Je tra­verse un salon où trô­nent les por­traits des ancêtres, puis un pont qui enjambe un canal. Les toi­lettes font par­tie de l’im­meu­ble, le canal coule donc sous l’hô­tel.
L’Anglais me ren­seigne:
- Des touristes passent par­fois, mais en général, la police impose la présence d’un guide. D’ailleurs, c’est plus facile dans l’autre sens, en venant de Man­dalay.
- Pourquoi?
- La route est ouverte dans un sens un jour, dans l’autre sens le lende­main.

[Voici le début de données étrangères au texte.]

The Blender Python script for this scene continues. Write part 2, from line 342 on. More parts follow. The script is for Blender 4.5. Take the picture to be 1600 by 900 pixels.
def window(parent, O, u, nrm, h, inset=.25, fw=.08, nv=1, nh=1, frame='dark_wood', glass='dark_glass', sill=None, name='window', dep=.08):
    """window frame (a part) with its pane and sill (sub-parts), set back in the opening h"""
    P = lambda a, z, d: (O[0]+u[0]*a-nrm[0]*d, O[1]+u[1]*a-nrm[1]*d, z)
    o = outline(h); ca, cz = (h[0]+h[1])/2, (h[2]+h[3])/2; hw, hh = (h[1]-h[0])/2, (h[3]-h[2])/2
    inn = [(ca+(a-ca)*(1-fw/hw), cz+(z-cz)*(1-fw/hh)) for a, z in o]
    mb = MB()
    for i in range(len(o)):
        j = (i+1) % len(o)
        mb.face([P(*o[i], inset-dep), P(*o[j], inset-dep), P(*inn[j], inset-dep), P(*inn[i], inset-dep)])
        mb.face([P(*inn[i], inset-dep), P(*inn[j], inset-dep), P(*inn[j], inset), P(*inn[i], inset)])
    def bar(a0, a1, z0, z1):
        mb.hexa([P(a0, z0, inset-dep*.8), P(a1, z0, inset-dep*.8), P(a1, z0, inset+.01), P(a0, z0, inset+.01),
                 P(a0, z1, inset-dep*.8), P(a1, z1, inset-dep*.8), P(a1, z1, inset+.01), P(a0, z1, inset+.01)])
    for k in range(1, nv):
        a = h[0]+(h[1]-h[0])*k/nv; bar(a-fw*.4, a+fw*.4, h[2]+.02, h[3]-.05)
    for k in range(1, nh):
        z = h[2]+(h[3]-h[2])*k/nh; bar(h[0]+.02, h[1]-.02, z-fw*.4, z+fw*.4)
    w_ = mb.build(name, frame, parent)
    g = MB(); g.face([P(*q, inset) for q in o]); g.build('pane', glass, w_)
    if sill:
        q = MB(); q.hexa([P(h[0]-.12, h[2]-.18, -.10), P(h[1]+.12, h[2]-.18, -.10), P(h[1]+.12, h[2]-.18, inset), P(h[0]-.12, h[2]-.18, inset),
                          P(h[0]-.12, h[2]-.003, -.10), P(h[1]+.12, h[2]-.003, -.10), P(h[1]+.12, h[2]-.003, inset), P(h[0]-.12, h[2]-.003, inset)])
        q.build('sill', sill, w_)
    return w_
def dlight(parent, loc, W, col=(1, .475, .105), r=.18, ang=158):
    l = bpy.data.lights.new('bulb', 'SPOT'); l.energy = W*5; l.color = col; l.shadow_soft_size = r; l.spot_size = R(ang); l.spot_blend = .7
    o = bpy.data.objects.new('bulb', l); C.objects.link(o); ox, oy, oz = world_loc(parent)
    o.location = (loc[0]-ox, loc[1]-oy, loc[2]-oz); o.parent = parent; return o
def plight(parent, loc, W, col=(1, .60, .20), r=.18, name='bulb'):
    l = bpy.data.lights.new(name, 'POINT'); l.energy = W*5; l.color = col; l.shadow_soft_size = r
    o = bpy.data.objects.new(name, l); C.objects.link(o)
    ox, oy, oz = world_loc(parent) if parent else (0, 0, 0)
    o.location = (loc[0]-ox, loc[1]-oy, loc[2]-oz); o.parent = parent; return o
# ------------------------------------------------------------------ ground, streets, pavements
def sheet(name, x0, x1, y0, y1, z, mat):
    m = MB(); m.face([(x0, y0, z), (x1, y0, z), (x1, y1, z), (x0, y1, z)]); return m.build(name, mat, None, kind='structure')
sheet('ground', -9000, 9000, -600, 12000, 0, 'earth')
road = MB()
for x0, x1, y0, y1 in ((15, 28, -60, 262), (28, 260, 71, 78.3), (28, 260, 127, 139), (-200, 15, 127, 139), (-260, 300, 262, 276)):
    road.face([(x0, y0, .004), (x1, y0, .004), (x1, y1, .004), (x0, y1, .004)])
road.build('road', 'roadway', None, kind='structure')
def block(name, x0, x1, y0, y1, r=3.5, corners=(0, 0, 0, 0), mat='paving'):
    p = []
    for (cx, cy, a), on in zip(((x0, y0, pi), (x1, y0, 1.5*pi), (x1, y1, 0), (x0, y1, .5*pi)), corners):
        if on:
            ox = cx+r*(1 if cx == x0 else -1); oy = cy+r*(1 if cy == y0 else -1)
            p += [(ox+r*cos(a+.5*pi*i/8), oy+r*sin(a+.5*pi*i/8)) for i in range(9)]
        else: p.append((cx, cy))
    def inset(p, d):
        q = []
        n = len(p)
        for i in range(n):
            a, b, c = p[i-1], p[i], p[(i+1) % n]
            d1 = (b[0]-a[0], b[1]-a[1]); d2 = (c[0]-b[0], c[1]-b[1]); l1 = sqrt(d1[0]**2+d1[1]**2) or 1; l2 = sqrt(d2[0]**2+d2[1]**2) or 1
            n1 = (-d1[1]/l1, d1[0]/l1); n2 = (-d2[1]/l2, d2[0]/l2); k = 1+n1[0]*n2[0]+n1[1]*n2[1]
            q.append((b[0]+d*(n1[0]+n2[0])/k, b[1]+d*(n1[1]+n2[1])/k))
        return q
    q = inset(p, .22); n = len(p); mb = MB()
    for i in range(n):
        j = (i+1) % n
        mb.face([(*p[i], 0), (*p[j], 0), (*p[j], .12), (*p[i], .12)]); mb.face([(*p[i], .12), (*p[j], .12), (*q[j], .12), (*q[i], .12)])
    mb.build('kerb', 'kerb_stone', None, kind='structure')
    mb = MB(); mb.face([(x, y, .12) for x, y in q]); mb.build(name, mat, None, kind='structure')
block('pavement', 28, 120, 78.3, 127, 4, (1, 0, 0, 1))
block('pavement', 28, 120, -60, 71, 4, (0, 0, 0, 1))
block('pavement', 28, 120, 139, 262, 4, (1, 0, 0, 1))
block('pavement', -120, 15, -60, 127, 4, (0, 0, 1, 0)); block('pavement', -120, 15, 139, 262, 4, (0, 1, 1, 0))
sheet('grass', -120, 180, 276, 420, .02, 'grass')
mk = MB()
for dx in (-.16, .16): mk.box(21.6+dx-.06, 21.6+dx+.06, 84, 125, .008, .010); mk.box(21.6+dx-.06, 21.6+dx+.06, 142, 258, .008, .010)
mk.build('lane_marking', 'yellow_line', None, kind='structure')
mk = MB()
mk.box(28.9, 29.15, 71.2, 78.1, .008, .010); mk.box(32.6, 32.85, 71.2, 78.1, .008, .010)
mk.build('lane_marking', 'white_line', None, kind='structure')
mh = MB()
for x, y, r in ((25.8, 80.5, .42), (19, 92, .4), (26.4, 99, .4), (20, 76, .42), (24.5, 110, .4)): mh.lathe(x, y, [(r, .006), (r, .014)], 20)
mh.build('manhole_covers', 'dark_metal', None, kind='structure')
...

Et il y a plus de traf­ic en direc­tion de Tachileik.

Hôtel Top North

Hôtel Top North. Ce qui sig­ni­fie que l’on ne peut aller plus loin. Sauf à quit­ter la Thaï­lande, mais un Anglais, instal­lé comme dia­man­taire en ville, me dit que c’est impos­si­ble.
- Et ces touristes?
- Visa d’un jour, ils font des emplettes de l’autre côté, à Tachileik et ren­trent le soir.

Moine

Un moine avec une grosse moustache.

Route de Mae Sai

A bord d’un vieux bus. Quant à la date de fab­ri­ca­tion, je pari­erais pour 1950. Mais il faut voir qu’en un demi-siè­cle, il a roulé. Il ahane sur la qua­tre pistes qui relie Chi­ang Rai à Mae Sai. Ce qui est d’au­tant plus frus­trant que les autres véhicules sont flam­bants neufs. Minibus blancs aux ver­res fumés, cars plats par­tis de Bangkok. Il faut dire qu’à compter de la dix­ième heure de bus, les nerfs sont agacés. Et puis les arrêts. Six pas­sagers: cha­cun est déjà descen­du deux ou trois fois, à moins que je con­fonde. Enfin, nous atteignons la des­ti­na­tion. C’est-à-dire une gare de périphérie. Comme d’habi­tude, je ne sais pas où je vais. Je monte sur le pont d’un camion. Trois-quart d’heures plus tard, appa­raît enfin ce que je cher­chais, la porte blanche, un stuc, du poste-fron­tière avec la Birmanie.

Saucisson

Il vous arrive deux ou trois choses, le plus sou­vent anec­do­tiques, dont vous aimeriez tenir l’ex­pli­ca­tion même des années après qu’elles soient sur­v­enues. Je me demande par exem­ple, com­ment m’é­tant arrêté en Ital­ie, dans une épicerie en bord de route, alors que je roulais à vélo de Genève à Damas, afin de deman­der s’il exis­tait une auberge au vil­lage, la com­merçante a embal­lé un saucis­son, me l’a four­ré sous le bras et m’a mis à la porte. Un peu plus tard, j’ar­pen­tais les pièces d’une mai­son privée, cher­chant la récep­tion puisqu’on m’avait indiqué un hôtel dans cette direc­tion avant de me résoudre à con­sid­ér­er qu’il s’agis­sait d’une mai­son privée.

Minimum

Ne pas se mon­tr­er agres­sif lorsqu’on détru­it sous vos yeux et votre société et votre pays!